Le roman aurait échoué à cause des personnages. Parce que les gens n’y croient plus. Alors qu’au dix-neuvième siècle c’était le contraire :
« Les gens s’inquiétaient et sentaient vraiment ces personnages. Maintenant, voyez-vous, même le cinéma n’y arrive pas. Quelques rares acteurs ou actrices y arrivent, mais pas les personnages qu’ils incarnent. Aussi longtemps que le roman a existé, les personnages ont dominé. Pouvez-vous imaginer aujourd’hui quelqu’un pleurant sur un personnage ? Ils s’excitent pour le livre mais pas pour le personnage. Ceci m’a beaucoup intéressée. Je pense que c’est la raison pour laquelle la forme romanesque ne fut pas un succès au vingtième siècle. C’est pourquoi les biographies ont connu plus de succès que les romans. Ceci est dû en partie à l’énorme marché de la publicité faite autour des choses. La duchesse de Windsor était une personne plus vraie pour le public et, pendant le divorce, une personne plus réelle qu’un personnage qu’on aurait créé. »
Ida est une de ces personnes qui, sans rien faire, par le seul fait de leur existence, deviennent une légende. « Une sainte de publicité », disait Gertrude. Vous allez vous rendre compte très vite qu’elle ne fait rien du tout. Même son prix de beauté, elle le laisse gagner par sa jumelle Winnie (to win = gagner) ! Elle se réveille, se lève, parle à son chien, dit ce qu’il lui plaît, merci, merci beaucoup, un jour va acheter des chaussures, un jour n’en achète pas, se repose, reste assise sur sa chaise, compte sur ses doigts jusqu’à dix fois dix, dit bon asseyez-vous et pleurez, mais oui, et devient de plus en plus connue.
« Tout en se promenant, elle songeait aux hommes et elle songeait aux présidents. Elle songeait à ces hommes qui sont nés comme ça et qui sont plus présidents que d’autres et elle se disait : lequel est pour moi ? Elle savait qu’il devait y en avoir un pour elle, un homme qui serait président. Et elle s’asseyait parfaitement satisfaite de ne rien faire. »

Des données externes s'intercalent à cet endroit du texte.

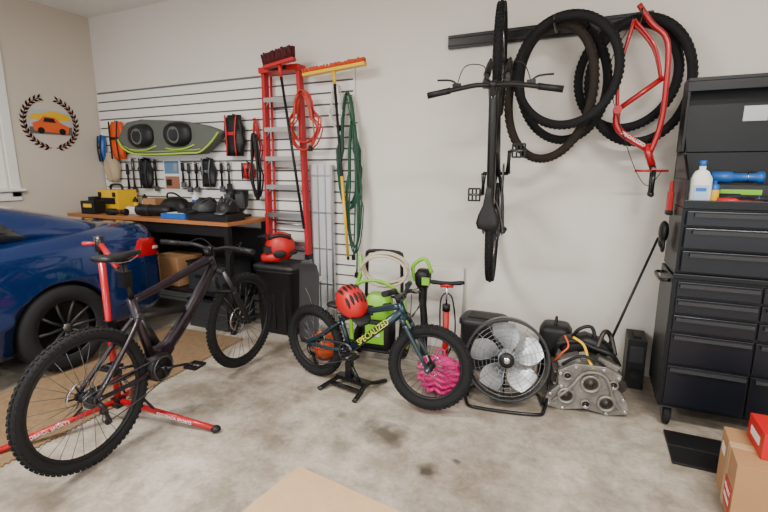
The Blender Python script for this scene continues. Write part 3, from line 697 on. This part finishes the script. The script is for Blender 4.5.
# ------------------------------------------------------------ boards, pressure washer etc
b=B();FB=mat('white_foam_board',(.74,.71,.66),.7);b.box((0,0,.36),(1.02,.02,.72),FB);b.box((0,-.012,.36),(.98,.004,.68),FB)
obj('foam_board',b,loc=(-1.45,3.655,.002),rot=(R(-6),0,0),label='large white foam board leaning against the wall',category='board')
HO=mat('cream_hose',(.55,.48,.37),.6)
t=thing('pressure_washer','lime green and black electric pressure washer with coiled hose','pressure washer',(-1.52,3.26,0),R(5))
b=B()
for x in(-.16,.16):b.tube(cat([(x,-.14,.1),(x,.04,.14),(x*1.0,.09,.5),(x*.95,.1,.82)],5),.015,BLK,8)
b.tube(cat([(-.15,.1,.82),(-.13,.1,.88),(.13,.1,.88),(.15,.1,.82)],4),.016,BLK,8);b.cyl((-.16,.09,.5),(.16,.09,.5),.011,BLK);b.cyl((-.16,-.14,.1),(.16,-.14,.1),.012,BLK);obj('frame',b,t)
b=B();b.loft([rr((0,-.03,z),(1,0,0),(0,1,0),a,c_,20,4) for z,a,c_ in((.1,.12,.1),(.13,.13,.105),(.30,.13,.105),(.36,.1,.08),(.38,.07,.06))],BLK)
b.loft([rr((0,-.04,z),(1,0,0),(0,1,0),a,c_,20,4) for z,a,c_ in((.36,.11,.09),(.39,.12,.1),(.5,.11,.09),(.56,.07,.06))],GRN)
b.box((0,-.14,.24),(.16,.012,.16),GRN);b.box((.1,-.12,.48),(.05,.08,.05),BLK);b.box((-.04,-.135,.44),(.06,.02,.08),BLK);b.box((0,-.15,.24),(.1,.006,.03),WHT);obj('housing',b,t,bevel=.005)
for x in(-.2,.2):
    b=B();b.lathe([(0,-.025),(.1,-.025),(.125,-.015),(.125,.015),(.1,.025),(0,.025)],RUB,28,c=(x,.04,.126),axis=(1,0,0));b.cyl((x-.03,.04,.126),(x+.03,.04,.126),.05,GRN);obj('wheel',b,t)
b=B();pts=[]
for k in range(100):
    a=2*pi*k/22;pts.append(V((.04+(.19+.02*sin(k*.31))*cos(a),.03-.0012*k,.76+(.12+.015*sin(k*.17))*sin(a))))
b.tube(pts,.010,HO,8)
obj('hose',b,t,label='coiled cream hose on the handle')
b=B();b.tube(cat([(-.2,-.12,.05),(-.22,-.1,.4),(-.2,-.02,.6),(-.17,.0,.72),(-.2,.06,.85)],5),.018,GRN,8);b.box((-.2,-.13,.46),(.05,.07,.12),BLK);b.tube(cat([(-.2,-.09,.6),(-.08,-.15,.68),(.08,-.14,.68),(.22,-.08,.55),(.25,-.05,.3)],6),.012,GRN,8);obj('spray_wand',b,t)
t=thing('string_trimmer','black and lime green cordless string trimmer standing upright','garden tool',(-1.17,3.36,0))
b=B();b.tube(cat([(.0,0,.02),(.0,.01,.3),(-.02,.02,.5),(-.02,.03,.62)],5),[.03]*5+[.03]*5+[.035]*6,BLK,14);obj('tube',b,t)
b=B();b.loft([rr((-.02,.02,z),(1,0,0),(0,1,0),a,c_,16,3) for z,a,c_ in((.6,.04,.04),(.64,.06,.06),(.72,.065,.06),(.76,.04,.04))],BLK);b.tube(cat([(-.08,.0,.66),(-.10,.0,.78),(0,.0,.85),(.06,.0,.74)],5),.016,GRN,8);b.box((.03,-.06,.68),(.06,.02,.06),GRN);obj('motor_housing',b,t)
t=thing('floor_pump','red bicycle floor pump with black T-handle','bicycle pump',(-.93,3.18,0),R(15))
b=B();b.cyl((0,0,.03),(0,0,.52),.024,REDP);b.cyl((0,0,.5),(0,0,.55),.03,BLK);obj('barrel',b,t)
b=B();b.cyl((0,0,.55),(0,0,.7),.007,CHR);b.tube([(-.13,0,.725),(-.1,0,.72),(-.03,0,.715),(.03,0,.715),(.1,0,.72),(.13,0,.725)],[.012,.018,.015,.015,.018,.012],BLK,12);b.tube([(-.05,0,.69),(0,0,.7),(.05,0,.69)],[.01,.018,.01],REDP,10);obj('handle',b,t)
b=B();b.box((0,0,.02),(.24,.09,.03),REDP);b.cyl((0,-.05,.04),(0,-.08,.1),.04,BLK);b.box((0,0,.05),(.07,.07,.05),BLK);obj('base',b,t,bevel=.006)
b=B();b.tube(cat([(0,.03,.08),(.07,.05,.3),(.04,.02,.6),(-.04,-.02,.6),(-.04,-.04,.3)],6),.006,BLK,6);obj('hose',b,t)
b=B();b.loft([rr((0,0,z),(1,0,0),(0,1,0),a,c_,24,5) for z,a,c_ in((0,.13,.1),(.01,.14,.11),(.36,.17,.13),(.37,.18,.14),(.405,.18,.14),(.42,.16,.12))],GB);b.box((0,-.02,.425),(.22,.14,.01),BLK);obj('storage_bin',b,loc=(-.69,3.42,0),label='charcoal plastic lidded bin on the floor',category='storage bin')
t=thing('backpack','bright pink ruffled kids backpack on the floor behind a wheel','bag',(-.87,2.86,0))
b=B();b.ell((0,0,.14),(.15,.08,.14),PNK,28,14)
for k in range(5):
    z=.05+.042*k;pts=[V(((.14+.02*(k%2)-.01*abs(k-2))*cos(a)*(1+.1*sin(9*a)),.09*sin(a)*(1+.12*sin(9*a+1)),z+.01*sin(7*a))) for a in [2*pi*i/60 for i in range(60)]]
    b.tube(pts,.013,PNK,6,closed=True)
obj('body',b,t)
b=B();b.tube(cat([(-.03,0,.26),(-.03,-.01,.32),(.03,-.01,.32),(.03,0,.26)],5),.006,PNK,6);obj('strap',b,t)
b=B();b.ell((0,0,.12),(.12,.12,.12),ORG,28,18)
for ax_ in((1,0,0),(0,1,0),(0,0,1)):b.ring((0,0,.12),ax_,.12,.002,BLK,40,5)
obj('ball',b,loc=(-1.92,3.03,0),label='orange rubber ball on the floor behind the kids bike',category='ball')
# skateboards
def skate(label,loc,rz,tilt,sc=1.0):
    t=thing('skateboard',label,'skateboard',loc);t.rotation_euler=(tilt,0,rz);t.scale=(sc,sc,sc)
    b=B()
    secs=[(0,.05,.05),(.05,.085,.02),(.13,.1,0),(.62,.1,0),(.7,.085,.02),(.745,.05,.05)]
    b.loft([rr((0,-y+.03,z+.01),(1,0,0),(0,1,0),a,.006,14,4) for z,a,y in secs],mat('skate_deck',(.03,.028,.03),.6));
    b.tube(cat([(-.04,.02,.2),(.03,.02,.35),(-.03,.02,.5)],5),.003,GRY,6)
    obj('deck',b,t)
    for z in(.17,.58):
        b=B();b.box((0,.065,z),(.05,.03,.06),ALU);b.cyl((-.085,.085,z),(.085,.085,z),.008,ALU)
        for x in(-.085,.085):b.cyl((x-.016,.085,z),(x+.016,.085,z),.026,WHT)
        obj('truck',b,t)
skate('black skateboard standing on its tail against the tote',(-2.26,3.26,.0),R(8),R(-5))
# tote
t=thing('storage_tote','tall black plastic storage tote on the floor','storage bin',(-2.65,3.44,0))
b=B();b.loft([rr((0,0,z),(1,0,0),(0,1,0),a,c_,28,7) for z,a,c_ in((0,.19,.12),(.01,.20,.13),(.6,.22,.15),(.605,.23,.155),(.63,.23,.155))],BLK)
for x in(-.12,0,.12):b.box((x,-.137,.3),(.03,.012,.5),BLK)
obj('body',b,t)
b=B();b.loft([rr((0,0,z),(1,0,0),(0,1,0),a,c_,28,7) for z,a,c_ in((.63,.24,.16),(.665,.24,.16),(.68,.21,.14))],mat('tote_lid',(.015,.015,.017),.5));obj('lid',b,t)
t=thing('full_face_helmet','red and black full-face riding helmet on the black tote','helmet',(-2.64,3.42,.685),R(215))
b=B();b.ell((0,0,.15),(.14,.12,.145),REDP,26,16,v0=-50);b.loft([rr((x,0,z),(0,1,0),(0,0,1),a,c_,14,3) for x,z,a,c_ in((.0,.07,.115,.06),(.1,.06,.1,.045),(.16,.055,.07,.035),(.18,.055,.04,.02))],REDP)
for s_ in(-1,1):b.tube(cat([(-.1,s_*.06,.24),(0,s_*.08,.27),(.1,s_*.06,.24)],4),.018,BLK,8);b.ell((0,s_*.115,.1),(.06,.012,.04),BLK,14,8);b.ell((.14,s_*.05,.05),(.03,.02,.018),BLK,10,8)
obj('shell',b,t)
b=B();b.box((.1,0,.14),(.09,.2,.06),BLK);b.loft([rr((x,0,z),(0,1,0),(0,0,1),a,.007,10,3) for x,z,a in((.06,.25,.09),(.13,.26,.085),(.2,.25,.06))],BLK);b.tube(cat([(-.1,-.1,.1),(-.14,0,.1),(-.1,.1,.1)],4),.02,BLK);obj('visor',b,t)
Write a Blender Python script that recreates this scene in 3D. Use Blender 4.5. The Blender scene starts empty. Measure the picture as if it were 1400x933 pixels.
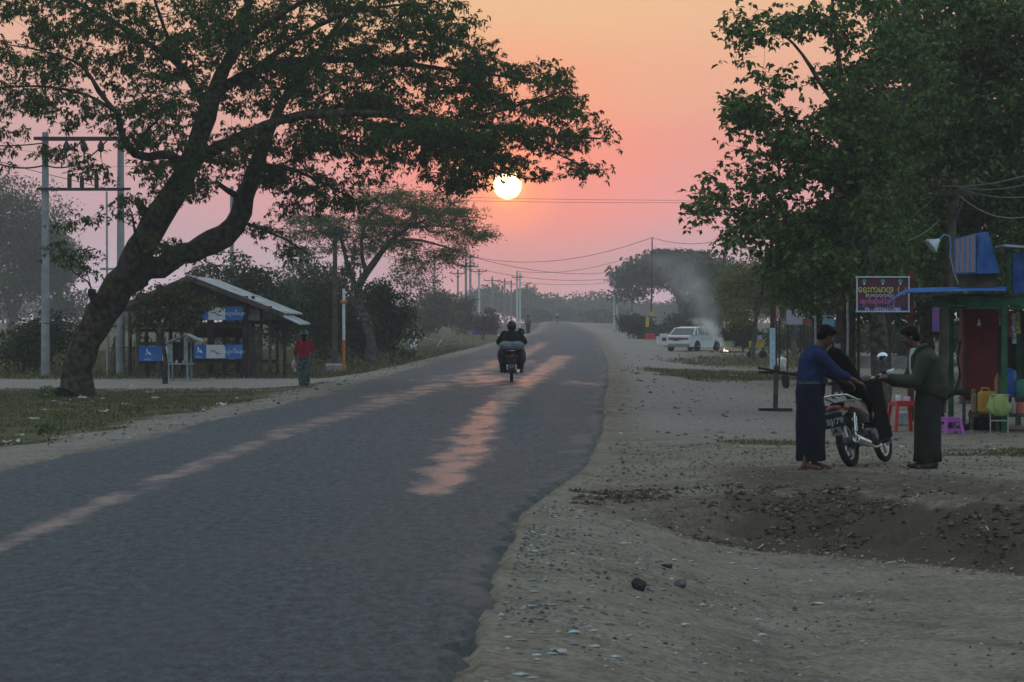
import bpy, bmesh, math, random
import numpy as np
from mathutils import Vector, Matrix
R = math.radians
SC = bpy.context.scene
COL = SC.collection
rng = np.random.default_rng(7)
random.seed(7)

# ------------------------------------------------------------------ camera
F = 3500.0                      # focal length in pixels of the 1400 px wide photograph
CAMZ = 1.75
HOR = 440.0
cd = bpy.data.cameras.new('camera'); cam = bpy.data.objects.new('camera', cd); COL.objects.link(cam)
cd.sensor_width = 36.0; cd.lens = 36.0 * F / 1400.0
cd.shift_y = -(466.5 - HOR) / 1400.0
cam.location = (0, 0, CAMZ); cam.rotation_euler = (R(90), 0, 0)
cd.clip_start = 0.1; cd.clip_end = 6000
cd.dof.use_dof = True; cd.dof.focus_distance = 66.0; cd.dof.aperture_fstop = 11.0
SC.camera = cam

# ------------------------------------------------------------------ world
SUN_AZ = -0.1            # degrees to the right of +Y
SUN_EL = 3.05
sx = math.sin(R(SUN_AZ)) * math.cos(R(SUN_EL)); sy = math.cos(R(SUN_AZ)) * math.cos(R(SUN_EL)); sz = math.sin(R(SUN_EL))
SUN_DIR = Vector((sx, sy, sz))
world = bpy.data.worlds.new('World'); SC.world = world; world.use_nodes = True
nt = world.node_tree; nt.nodes.clear(); N = nt.nodes.new; L = nt.links.new
out = N('ShaderNodeOutputWorld'); bg = N('ShaderNodeBackground'); L(bg.outputs[0], out.inputs[0])
tc = N('ShaderNodeTexCoord'); nrm = N('ShaderNodeVectorMath'); nrm.operation = 'NORMALIZE'; L(tc.outputs['Generated'], nrm.inputs[0])
sep = N('ShaderNodeSeparateXYZ'); L(nrm.outputs[0], sep.inputs[0])
def wm(op, a, b=None, c=None):
    n = N('ShaderNodeMath'); n.operation = op
    for k, v in enumerate((a, b, c)):
        if v is None: continue
        if isinstance(v, (int, float)): n.inputs[k].default_value = v
        else: L(v, n.inputs[k])
    return n.outputs[0]
def wramp(fac, stops, interp='LINEAR'):
    n = N('ShaderNodeValToRGB'); L(fac, n.inputs[0]); cr = n.color_ramp; cr.interpolation = interp
    while len(cr.elements) > 1: cr.elements.remove(cr.elements[-1])
    cr.elements[0].position = stops[0][0]; cr.elements[0].color = (*stops[0][1], 1)
    for p, c in stops[1:]:
        e = cr.elements.new(p); e.color = (*c, 1)
    return n.outputs[0]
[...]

Selon Donald Sutherland (auteur d’un magnifique essai sur Gertrude Stein que Raymond Queneau mit des années à faire publier chez Gallimard, normal, en France on se méfie), Ida serait une fable philosophique, une sorte de Candide. La Fable d’une séductrice, mélange d’Hélène de Troie, de Dulcinée du Toboso, de Greta Garbo et de la duchesse déjà mentionnée, avec beaucoup de Gertrude Stein en particulier.
Si, ayant vu son portrait par Picasso ou sa photographie par Sir Cecil Beaton, vous ne trouvez pas Gertrude Stein séduisante, écoutez Phil Glass, Steve Reich, et si vous n’appréciez ni la peinture espagnole ni la musique répétitive américaine, alors peut-être, marchant en compagnie de vous-même, pourriez-vous songer à ce qui insiste en vous, à ce que vous répétez tout le temps et qui fait que vous êtes absolument et uniquement vous-même. Songez-y, car c’est ça qui intéresse Gertrude : ce qui fait que nous sommes tellement nous-mêmes, qu’Ida est tellement Ida. À propos, n’oubliez pas d’écouter son nom en anglais pour y entendre I, je.
Comment écrire un « Portrait de femme » qui ne soit pas du XIXe siècle ? Dieu sait pourtant que G.S.